By the afternoon, the storm was bringing rain and wet snow to New York, New Jersey and the Philadelphia area and creating a slushy mess in the streets. Eight-foot waves crashed on the beaches in New Jersey.
The early-afternoon high tide came and went without any reports of serious flooding in New York City, the mayor said. The next high tide was early Thursday. But forecasters said the moment of maximum flood danger may have passed.
Con Ed said the nor'easter knocked out power to at least 11,000 people, some of whom had just gotten it back. The Long Island Power Authority said by evening that the number of customers in the dark had risen from 150,000 to nearly 187,000.
Similarly, New Jersey utilities reported scattered outages, with some customers complaining that they had just gotten their electricity back in the past two day or two, only to lose it again.

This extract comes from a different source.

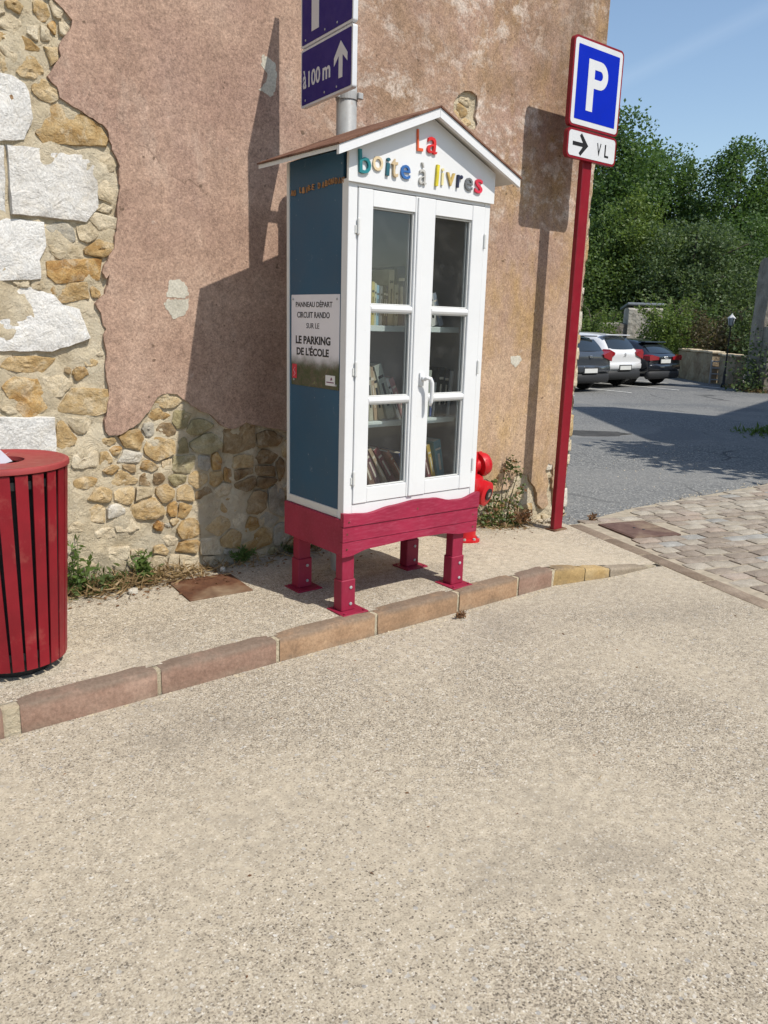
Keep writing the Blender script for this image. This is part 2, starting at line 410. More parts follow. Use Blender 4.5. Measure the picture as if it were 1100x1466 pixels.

On Staten Island, workers and residents on a washed-out block in Midland Beach continued to pull debris — old lawn chairs, stuffed animals, a basketball hoop — from their homes, even as the bad weather blew in.
Jane Murphy, a nurse, wondered, “How much worse can it get?” as she cleaned the inside of her flooded-out car.
Sandy killed more than 100 people in 10 states, with most of the victims in New York and New Jersey. On Tuesday, the death toll inched higher when a 78-year-old man died of a head injury, suffered when he fell down a wet, sandy stairwell in the dark, authorities said.
Long lines persisted at gas stations but were shorter than they were days ago. Ahead of the nor'easter, an estimated 270,000 homes and businesses in New York state and around 370,000 in New Jersey were still without electricity.
The storm could bring repairs to a standstill because of federal safety regulations that prohibit linemen from working in bucket trucks when wind gusts reach 40 mph.
Authorities warned also that trees and limbs broken or weakened by Sandy could fall and that even where repairs have been made, the electrical system is fragile, with some substations fed by only a single power line instead of several.